Mega-Stretchfabric Man

In retrospect, it probably wasn’t the best time for me to enter the candy and soda pop store, just when Mega-Stretchfabric Man was on the prowl, examining the goods and consuming the high-calorie, caffeine-injected junk food lining the shelves. The store was being held hostage by this super-villain gone bad. He is a superhero gone astray, a powerful force who used to advocate for a the low fat, low sugar lifestyle. Not any more.

But still, he’s Mega-Stretchfabric Man. He can do as he pleases.

What happened to him can become the fate of any one of us when we pursue destructive, self-indulgent behavior. In our own thinking, we can do no wrong. All is justified.

We can easily list political leaders, spiritual leaders, bankers, business folks, even physicians who have, over time, become their own version of Mega-Stretchfabric Man. They’ve fallen.

Somewhere on that list we can probably add our own name because change can happen gradually.

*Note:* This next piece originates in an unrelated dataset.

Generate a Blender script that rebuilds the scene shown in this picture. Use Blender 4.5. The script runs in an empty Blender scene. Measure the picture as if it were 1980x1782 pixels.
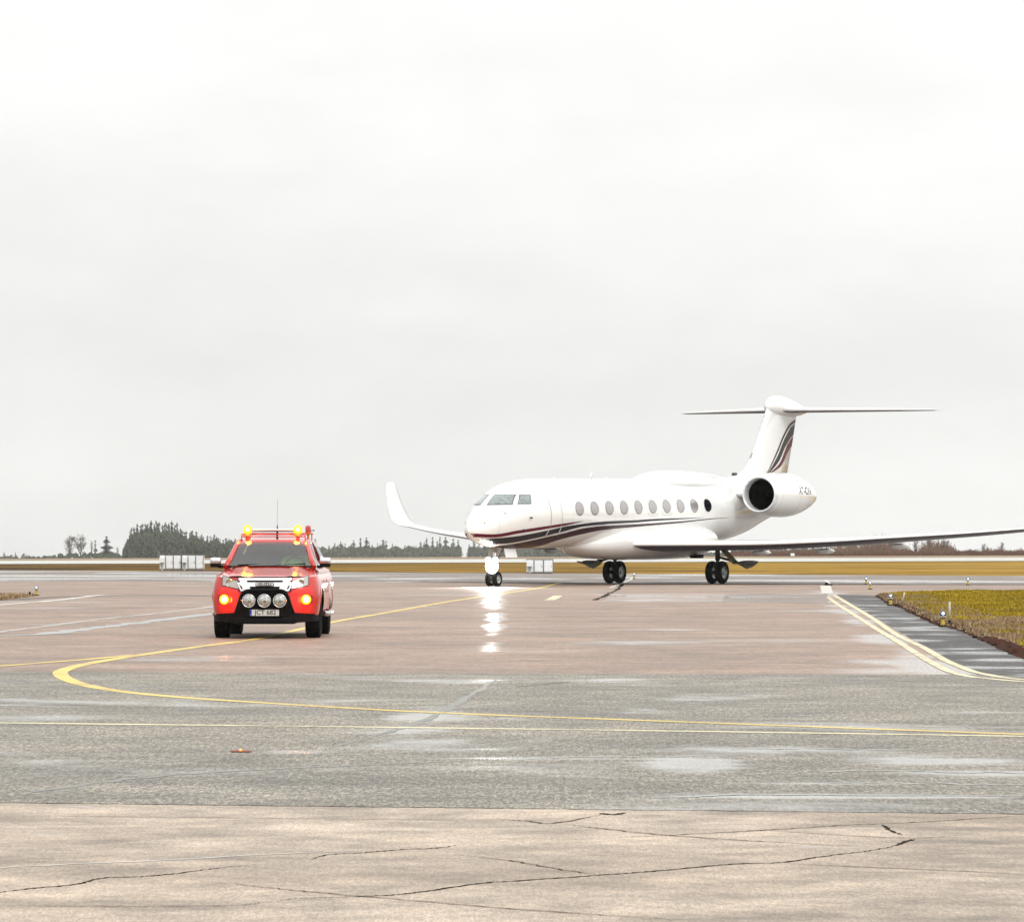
import bpy, bmesh, math, random
import numpy as np
from mathutils import Vector, Matrix, noise as mnoise
random.seed(7); rng = np.random.default_rng(11)
SC = bpy.context.scene
COL = SC.collection
R = math.radians

# ------------------------------------------------------------------ camera
F = 8500.0            # focal length in photo pixels (photo is 1980 wide)
H = 1.61              # eye height
cam = bpy.data.cameras.new('camera'); co = bpy.data.objects.new('camera', cam); COL.objects.link(co)
co.location = (0, 0, H); co.rotation_euler = (R(90), 0, 0)
cam.sensor_width = 36; cam.lens = F / 1980 * 36; cam.shift_y = (1052 - 891) / 1980
cam.clip_start = .5; cam.clip_end = 20000
SC.camera = co
def G(x, y):          # a point of the flat apron seen at a photo position
    s = (y - 1052) / H
    return Vector(((x - 990) / s, F / s, 0))

# ------------------------------------------------------------------ sky and light
SUN_EL, SUN_AZ = R(42), R(150)
SC.view_settings.view_transform = 'Standard'; SC.view_settings.look = 'None'
SC.view_settings.exposure = 0; SC.view_settings.gamma = 1
w = bpy.data.worlds.new('World'); SC.world = w; w.use_nodes = True
nt = w.node_tree; nt.nodes.clear()
def N(t, typ, **kw):
    n = t.nodes.new(typ)
    for k, v in kw.items():
        if k == 'ins':
            for a, b in v.items():
                if hasattr(b, 'is_output') or isinstance(b, bpy.types.NodeSocket): t.links.new(b, n.inputs[a])
                else: n.inputs[a].default_value = b
        else: setattr(n, k, v)
    return n
def M_(t, op, a, b=0.0, c=0.0, clamp=False):
    n = t.nodes.new('ShaderNodeMath'); n.operation = op; n.use_clamp = clamp
    for i, v in enumerate((a, b, c)):
        if isinstance(v, bpy.types.NodeSocket): t.links.new(v, n.inputs[i])
        else: n.inputs[i].default_value = v
    return n.outputs[0]
def ramp(t, fac, pts, interp='LINEAR'):
    n = t.nodes.new('ShaderNodeValToRGB'); n.color_ramp.interpolation = interp
    t.links.new(fac, n.inputs[0]); e = n.color_ramp.elements
    while len(e) > 1: e.remove(e[-1])
    for i, (p, c) in enumerate(pts):
        k = e[0] if i == 0 else e.new(p)
        k.position = p; k.color = (c, c, c, 1) if isinstance(c, (int, float)) else (*c, 1)
    return n.outputs[0]
def mixc(t, fac, a, b, mode='MIX'):
    n = t.nodes.new('ShaderNodeMix'); n.data_type = 'RGBA'; n.blend_type = mode
    for i, v in ((0, fac), (6, a), (7, b)):
        if isinstance(v, bpy.types.NodeSocket): t.links.new(v, n.inputs[i])
        elif isinstance(v, (int, float)): n.inputs[i].default_value = v
        else: n.inputs[i].default_value = (*v, 1)
    return n.outputs[2]
tc = N(nt, 'ShaderNodeTexCoord'); sep = N(nt, 'ShaderNodeSeparateXYZ', ins={0: tc.outputs['Generated']})
sx, sy, sz = sep.outputs
mp = N(nt, 'ShaderNodeMapping', ins={'Vector': tc.outputs['Generated']}); mp.inputs['Scale'].default_value = (9, 9, 24)
mp.inputs['Location'].default_value = (3.1, 1.7, .35)
n1 = N(nt, 'ShaderNodeTexNoise', ins={'Vector': mp.outputs[0], 'Scale': 1.0, 'Detail': 4.0, 'Roughness': .5})
mp2 = N(nt, 'ShaderNodeMapping', ins={'Vector': tc.outputs['Generated']}); mp2.inputs['Scale'].default_value = (30, 30, 70)
n2 = N(nt, 'ShaderNodeTexNoise', ins={'Vector': mp2.outputs[0], 'Scale': 1.0, 'Detail': 5.0, 'Roughness': .55})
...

Self-interest seeps in, drowning our nobler aspirations. We can all fail to live up to our aspirations.

Slowly we devolve, morph, change into that which we do not wish to become–and we may become our own version of the irritating, crimson-suited, Mega-Stretchfabric Man, an unwelcome transformation that is apparent to everyone else but ourselves.

But hold on. The End has not arrived. Remember, in Comic Book Land, there are heroes to counterbalance every villain’s influence. Every hero has equally powerful choices to make to turn things around. Heroes conquer one thought, one action, one attitude at a time.

Put on your stretch suit, hero. We’ve got work to do.